● Objective: Reproduce the material below line by line, beginning with its first line and ending with the line that contains "(0.93, 0.965, 1.0))"; leave out pictures.

========

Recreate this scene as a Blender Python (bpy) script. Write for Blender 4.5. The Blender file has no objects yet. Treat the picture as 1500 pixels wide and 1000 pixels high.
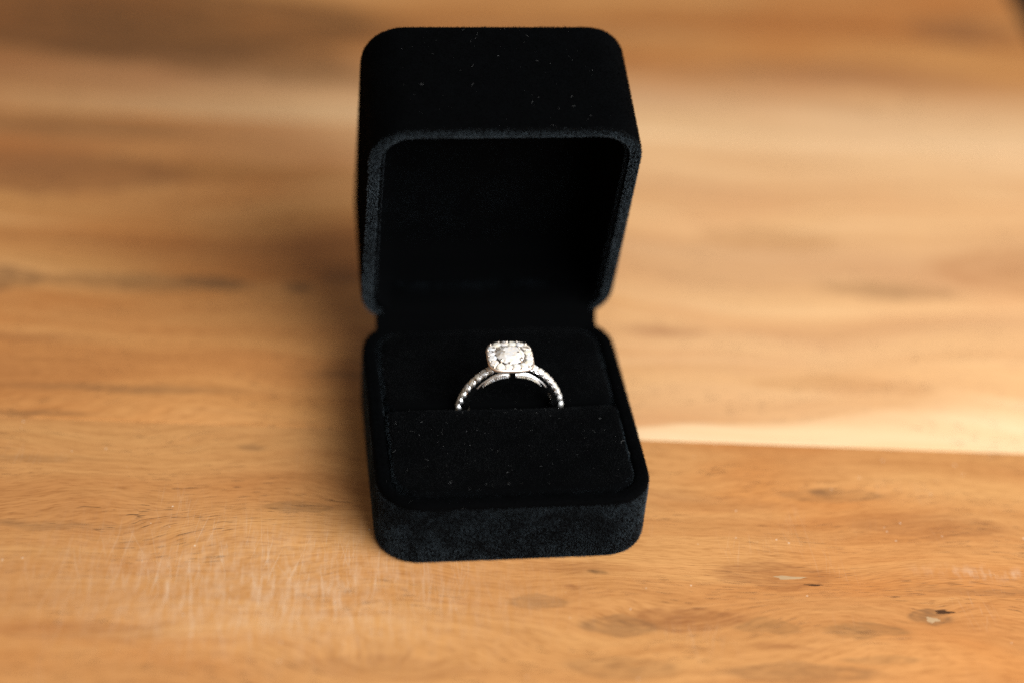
import bpy, bmesh, math, random
import numpy as np
from mathutils import Vector, Matrix
random.seed(7); rng = np.random.default_rng(7)
S = 0.01                      # every length below is written in centimetres
scene = bpy.context.scene
col = scene.collection

# ------------------------------------------------------------------ camera
cam_data = bpy.data.cameras.new("camera"); cam = bpy.data.objects.new("camera", cam_data); col.objects.link(cam)
cam_data.sensor_width = 36.0; cam_data.lens = 65.79
cam_data.clip_start = 0.02; cam_data.clip_end = 20
rt = Vector((0.9965125, 0.0506033, 0.06634863)); up = Vector((-0.08344361, 0.6043222, 0.7923584)); fw = Vector((0, 0.79513142, -0.60643715))
m = Matrix.Identity(4)
for i in range(3): m[i][0], m[i][1], m[i][2] = rt[i], up[i], -fw[i]
m.translation = Vector((-0.37444864, -24.81355915, 23.939766)) * S
cam.matrix_world = m
cam_data.dof.use_dof = True; cam_data.dof.focus_distance = 34.55 * S; cam_data.dof.aperture_fstop = 3.8
cam_data.dof.aperture_blades = 9
scene.camera = cam

# ------------------------------------------------------------------ room light
world = bpy.data.worlds.new("World"); scene.world = world; world.use_nodes = True
world.node_tree.nodes["Background"].inputs[0].default_value = (1.0, 0.84, 0.66, 1)
world.node_tree.nodes["Background"].inputs[1].default_value = 0.23
def lamp(name, loc, target, size, energy, color):
    d = bpy.data.lights.new(name, 'AREA'); d.shape = 'RECTANGLE'; d.size, d.size_y = size[0]*S, size[1]*S
    d.energy = energy; d.color = color
    o = bpy.data.objects.new(name, d); col.objects.link(o); o.location = Vector(loc)*S
    o.rotation_euler = (Vector(target)-Vector(loc)).to_track_quat('-Z', 'Y').to_euler()
    return o
lamp("window_light", (46, -34, 45), (2, 5, 1), (70, 52), 14.9, (0.93, 0.965, 1.0))

scene.view_settings.view_transform = 'Standard'; scene.view_settings.look = 'None'
scene.view_settings.exposure = 0.0; scene.view_settings.gamma = 1.0
scene.render.engine = 'CYCLES'
cy = scene.cycles
cy.max_bounces = 20; cy.transmission_bounces = 18; cy.glossy_bounces = 8; cy.diffuse_bounces = 4
cy.use_denoising = False; cy.sample_clamp_indirect = 8.0; cy.caustics_reflective = False; cy.caustics_refractive = False
cy.blur_glossy = 0.3

# ------------------------------------------------------------------ helpers
def link(o, parent=None):
    col.objects.link(o)
    if parent: o.parent = parent
    return o
def mesh_obj(name, verts, faces, mat, parent=None, smooth=True, loc=None, rot=None):
    me = bpy.data.meshes.new(name); me.from_pydata([tuple(c*S for c in v) for v in verts], [], faces); me.update()
    if mat: me.materials.append(mat)
    if smooth: me.polygons.foreach_set('use_smooth', [True]*len(me.polygons))
    o = link(bpy.data.objects.new(name, me), parent)
    if loc: o.location = Vector(loc)*S
    if rot: o.rotation_euler = rot
    return o
def empty(name, loc=(0, 0, 0), rz=0.0):
    o = link(bpy.data.objects.new(name, None)); o.location = Vector(loc)*S; o.rotation_euler = (0, 0, rz); o.empty_display_size = 0.02
    return o
def tag(o, **kw):
    for k, v in kw.items(): o[k] = v
    return o
def new_mat(name):
    mt = bpy.data.materials.new(name); mt.use_nodes = True; nt = mt.node_tree
    return mt, nt, nt.nodes["Principled BSDF"]
class G:
    """small node-graph writer"""
    def __init__(s, nt): s.nt = nt
    def put(s, node, i, v):
        if v is None: return
        if isinstance(v, bpy.types.NodeSocket): s.nt.links.new(v, node.inputs[i])
        else: node.inputs[i].default_value = v
    def math(s, op, a, b=None, c=None, clamp=False):
        n = s.nt.nodes.new('ShaderNodeMath'); n.operation = op; n.use_clamp = clamp
        for i, v in enumerate((a, b, c)): s.put(n, i, v)
        return n.outputs[0]
    def vec(s, op, a, b=None):
        n = s.nt.nodes.new('ShaderNodeVectorMath'); n.operation = op
        s.put(n, 0, a); s.put(n, 1, b)
        return n.outputs['Value'] if op in ('LENGTH', 'DOT_PRODUCT', 'DISTANCE') else n.outputs[0]
    def xyz(s, x, y, z=0.0):
        n = s.nt.nodes.new('ShaderNodeCombineXYZ'); s.put(n, 0, x); s.put(n, 1, y); s.put(n, 2, z); return n.outputs[0]
    def sep(s, v):
        n = s.nt.nodes.new('ShaderNodeSeparateXYZ'); s.put(n, 0, v); return n.outputs
    def noise(s, v, scale, detail=2.0, rough=0.5, dist=0.0):
        n = s.nt.nodes.new('ShaderNodeTexNoise'); s.put(n, 'Vector', v); s.put(n, 'Scale', scale); s.put(n, 'Detail', detail)
        s.put(n, 'Roughness', rough); s.put(n, 'Distortion', dist); return n.outputs[0]
    def ss(s, v, a, b, lo=0.0, hi=1.0):
        n = s.nt.nodes.new('ShaderNodeMapRange'); n.interpolation_type = 'SMOOTHSTEP'
        for i, q in enumerate((v, a, b, lo, hi)): s.put(n, i, q)
        return n.outputs[0]
    def ramp(s, v, stops):
        n = s.nt.nodes.new('ShaderNodeValToRGB'); s.put(n, 0, v); e = n.color_ramp.elements
        while len(e) < len(stops): e.new(0.5)
        for q, (p, c) in zip(e, stops): q.position = p; q.color = (*c, 1)
        return n.outputs[0]
    def mix(s, f, a, b, mode='MIX'):
        n = s.nt.nodes.new('ShaderNodeMix'); n.data_type = 'RGBA'; n.blend_type = mode
        s.put(n, 0, f)
        for i, v in ((6, a), (7, b)):
            s.put(n, i, (*v, 1) if isinstance(v, tuple) and len(v) == 3 else v)
        return n.outputs[2]
    def coord(s):
        n = s.nt.nodes.new('ShaderNodeTexCoord')
        return s.vec('MULTIPLY', n.outputs['Object'], (100, 100, 100))
    def bump(s, h, strength, dist):
        n = s.nt.nodes.new('ShaderNodeBump'); s.put(n, 'Height', h); s.put(n, 'Strength', strength); s.put(n, 'Distance', dist*S)
        return n.outputs[0]

# ------------------------------------------------------------------ materials
TABLE_ROT = math.radians(4.2)
ct, st = math.cos(TABLE_ROT), math.sin(TABLE_ROT)
def table_uv(x, y): return (ct*x+st*y, -st*x+ct*y)
CAMP = np.array([-0.37444864, -24.81355915, 23.939766])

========

● Solution to this exercise:
Recreate this scene as a Blender Python (bpy) script. Write for Blender 4.5. The Blender file has no objects yet. Treat the picture as 1500 pixels wide and 1000 pixels high.
import bpy, bmesh, math, random
import numpy as np
from mathutils import Vector, Matrix
random.seed(7); rng = np.random.default_rng(7)
S = 0.01                      # every length below is written in centimetres
scene = bpy.context.scene
col = scene.collection

# ------------------------------------------------------------------ camera
cam_data = bpy.data.cameras.new("camera"); cam = bpy.data.objects.new("camera", cam_data); col.objects.link(cam)
cam_data.sensor_width = 36.0; cam_data.lens = 65.79
cam_data.clip_start = 0.02; cam_data.clip_end = 20
rt = Vector((0.9965125, 0.0506033, 0.06634863)); up = Vector((-0.08344361, 0.6043222, 0.7923584)); fw = Vector((0, 0.79513142, -0.60643715))
m = Matrix.Identity(4)
for i in range(3): m[i][0], m[i][1], m[i][2] = rt[i], up[i], -fw[i]
m.translation = Vector((-0.37444864, -24.81355915, 23.939766)) * S
cam.matrix_world = m
cam_data.dof.use_dof = True; cam_data.dof.focus_distance = 34.55 * S; cam_data.dof.aperture_fstop = 3.8
cam_data.dof.aperture_blades = 9
scene.camera = cam

# ------------------------------------------------------------------ room light
world = bpy.data.worlds.new("World"); scene.world = world; world.use_nodes = True
world.node_tree.nodes["Background"].inputs[0].default_value = (1.0, 0.84, 0.66, 1)
world.node_tree.nodes["Background"].inputs[1].default_value = 0.23
def lamp(name, loc, target, size, energy, color):
    d = bpy.data.lights.new(name, 'AREA'); d.shape = 'RECTANGLE'; d.size, d.size_y = size[0]*S, size[1]*S
    d.energy = energy; d.color = color
    o = bpy.data.objects.new(name, d); col.objects.link(o); o.location = Vector(loc)*S
    o.rotation_euler = (Vector(target)-Vector(loc)).to_track_quat('-Z', 'Y').to_euler()
    return o
lamp("window_light", (46, -34, 45), (2, 5, 1), (70, 52), 14.9, (0.93, 0.965, 1.0))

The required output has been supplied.